> _TASK REQUIREMENTS_
Your task is to print all of the material verbatim.

> _INFORMATION PROVIDED_
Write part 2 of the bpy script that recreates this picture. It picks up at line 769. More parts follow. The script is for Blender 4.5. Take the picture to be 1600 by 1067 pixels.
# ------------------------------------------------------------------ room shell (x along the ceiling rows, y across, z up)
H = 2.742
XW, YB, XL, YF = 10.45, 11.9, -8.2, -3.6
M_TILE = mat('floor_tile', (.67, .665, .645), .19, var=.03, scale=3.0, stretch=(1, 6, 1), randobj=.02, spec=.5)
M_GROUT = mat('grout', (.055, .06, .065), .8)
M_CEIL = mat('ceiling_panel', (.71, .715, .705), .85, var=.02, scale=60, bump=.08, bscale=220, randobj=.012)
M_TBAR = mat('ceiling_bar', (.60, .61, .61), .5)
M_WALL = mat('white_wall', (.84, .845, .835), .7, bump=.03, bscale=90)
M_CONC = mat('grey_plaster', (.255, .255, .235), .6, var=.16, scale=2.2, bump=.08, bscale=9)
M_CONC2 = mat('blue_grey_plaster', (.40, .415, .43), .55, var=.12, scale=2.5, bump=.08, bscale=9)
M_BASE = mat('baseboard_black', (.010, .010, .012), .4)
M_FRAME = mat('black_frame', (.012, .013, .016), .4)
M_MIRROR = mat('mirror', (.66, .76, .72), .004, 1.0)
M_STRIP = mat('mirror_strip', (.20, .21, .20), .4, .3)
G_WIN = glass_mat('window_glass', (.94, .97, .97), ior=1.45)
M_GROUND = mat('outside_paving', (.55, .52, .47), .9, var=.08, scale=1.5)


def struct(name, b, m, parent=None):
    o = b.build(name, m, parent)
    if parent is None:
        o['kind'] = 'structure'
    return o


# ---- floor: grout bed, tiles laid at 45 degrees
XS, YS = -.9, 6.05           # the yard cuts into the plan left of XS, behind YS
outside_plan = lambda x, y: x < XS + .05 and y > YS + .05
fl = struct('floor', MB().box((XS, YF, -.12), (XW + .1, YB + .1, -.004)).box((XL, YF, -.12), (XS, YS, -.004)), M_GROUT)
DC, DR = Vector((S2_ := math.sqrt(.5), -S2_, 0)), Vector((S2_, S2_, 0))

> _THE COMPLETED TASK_
Write part 2 of the bpy script that recreates this picture. It picks up at line 769. More parts follow. The script is for Blender 4.5. Take the picture to be 1600 by 1067 pixels.
# ------------------------------------------------------------------ room shell (x along the ceiling rows, y across, z up)
H = 2.742
XW, YB, XL, YF = 10.45, 11.9, -8.2, -3.6
M_TILE = mat('floor_tile', (.67, .665, .645), .19, var=.03, scale=3.0, stretch=(1, 6, 1), randobj=.02, spec=.5)
M_GROUT = mat('grout', (.055, .06, .065), .8)
M_CEIL = mat('ceiling_panel', (.71, .715, .705), .85, var=.02, scale=60, bump=.08, bscale=220, randobj=.012)
M_TBAR = mat('ceiling_bar', (.60, .61, .61), .5)
M_WALL = mat('white_wall', (.84, .845, .835), .7, bump=.03, bscale=90)
M_CONC = mat('grey_plaster', (.255, .255, .235), .6, var=.16, scale=2.2, bump=.08, bscale=9)
M_CONC2 = mat('blue_grey_plaster', (.40, .415, .43), .55, var=.12, scale=2.5, bump=.08, bscale=9)
M_BASE = mat('baseboard_black', (.010, .010, .012), .4)
M_FRAME = mat('black_frame', (.012, .013, .016), .4)
M_MIRROR = mat('mirror', (.66, .76, .72), .004, 1.0)
M_STRIP = mat('mirror_strip', (.20, .21, .20), .4, .3)
G_WIN = glass_mat('window_glass', (.94, .97, .97), ior=1.45)
M_GROUND = mat('outside_paving', (.55, .52, .47), .9, var=.08, scale=1.5)


def struct(name, b, m, parent=None):
    o = b.build(name, m, parent)
    if parent is None:
        o['kind'] = 'structure'
    return o


# ---- floor: grout bed, tiles laid at 45 degrees
XS, YS = -.9, 6.05           # the yard cuts into the plan left of XS, behind YS
outside_plan = lambda x, y: x < XS + .05 and y > YS + .05
fl = struct('floor', MB().box((XS, YF, -.12), (XW + .1, YB + .1, -.004)).box((XL, YF, -.12), (XS, YS, -.004)), M_GROUT)
DC, DR = Vector((S2_ := math.sqrt(.5), -S2_, 0)), Vector((S2_, S2_, 0))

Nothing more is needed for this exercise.